Minneapolis- The Minneapolis City Council last month voted to grant a business license to a strip club whose neighbor will be a popular Christian nightspot.
The council voted 10-3 to grant the license to Divas Gentlmen’s Club even after the council’s public safety and regulatory services committee recommended to deny it.
The issue at the council meeting was whether Three Degrees’ claim to be a church was enough to uphold a city ordinance that no sexually themed business “shall be allowed within 500 feet of a religious institution place of assembly.”
Mike Nigai, Divas’ co-owner, said he was happy with the outcome. “We’ve waited a year for this. Now we can get down to business,” he said.
Nigai said the club could open within the next couple of months
The co-founder of Club Three Degrees, Nancy Aleksuk, said that she was surprised by the result and that the club might look into legal action.
Back story: Minneapolis The Minneapolis City Council granted a business license to Divas Gentlemen’s Club in August, stirring up controversy on one downtown entertainment block.
The issue is that the club would be right down the block from the Christian nightclub called Club 3 Degrees on North 5th Street.
In the center of the fight is defining what makes a church a church.
Club 3 Degrees looks and sounds like a nightclub, but the pastors there say their mission is ministry.
Pastor Nancy Aleksuk said, “Our whole focus has always been to make Christianity relevant and accessible.”
Not everybody sees it that way, including several members of the Minneapolis City Council.
“Club 3 Degrees is a nightclub,” councilman Ralph Remington said. “Other services may occur within that, but it’s primarily a nightclub.”
The Christian club objected to Divas Gentleman’s club opening down the block.
A city ordinance forbids sexually-oriented businesses from operating within 500 feet of religious institutions. Some on the council argued the Christian club is really a church with different packaging.
“These people are serious about ministry,” councilman Don Samuels said. “They’re very devout and this is a sacred space.”
But the majority of the council agreed Divas had the right to open and granted their business license.
Mike Nigai, Divas “The zoning administrator told me himself that we’re zoned for it, everything was right.
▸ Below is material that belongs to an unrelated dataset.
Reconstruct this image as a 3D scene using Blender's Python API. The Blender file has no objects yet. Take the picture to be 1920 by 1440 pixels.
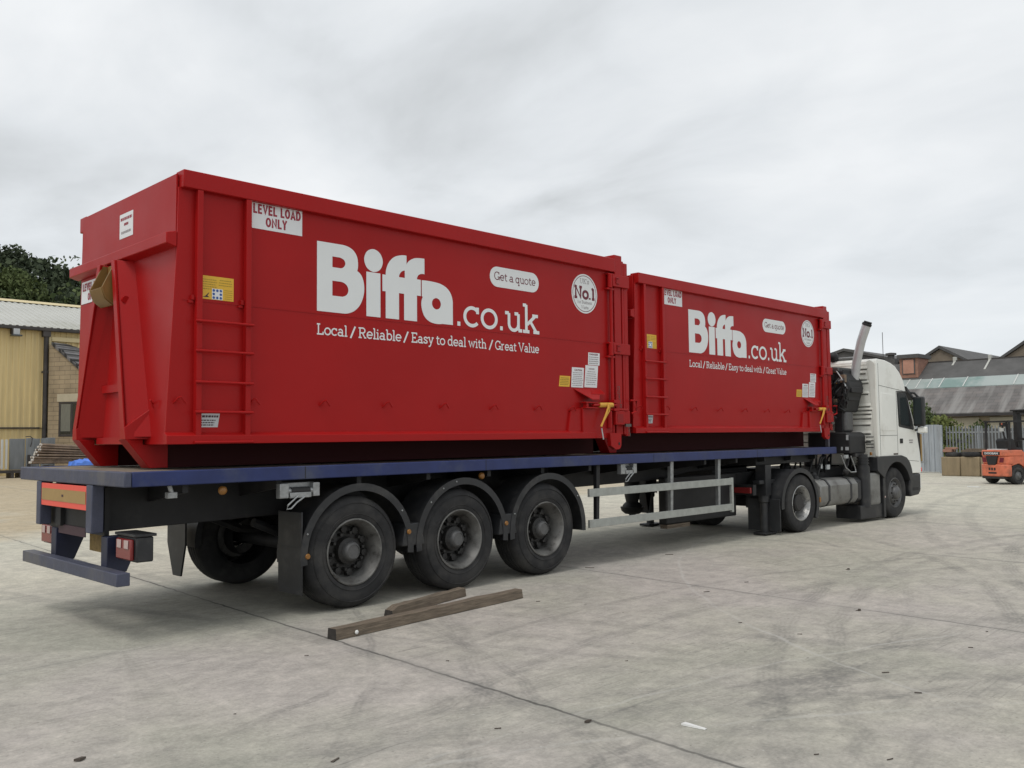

According to their own ordinance we did nothing wrong.”
Club 3 Degrees may have fallen victim to its own very successful marketing strategy.
“I think if we had a steeple and some pews and an organ we may not be having this discussion,” Aleksuk said. “Because we’ve chosen a contemporary way to market that, it’s almost come back to bite us a little bit.”
Divas plans to open in October. In the meantime, the leadership at Club Three degrees is not giving up. They’re looking into other legal options. The pastors say the broader issue is their freedom of religious expression.
The strip club Dreamgirls is also within 500 feet of Club 3 Degrees, but it was there before the Christian Club. The pastors at 3 Degrees say Divas is more in the path of their visit.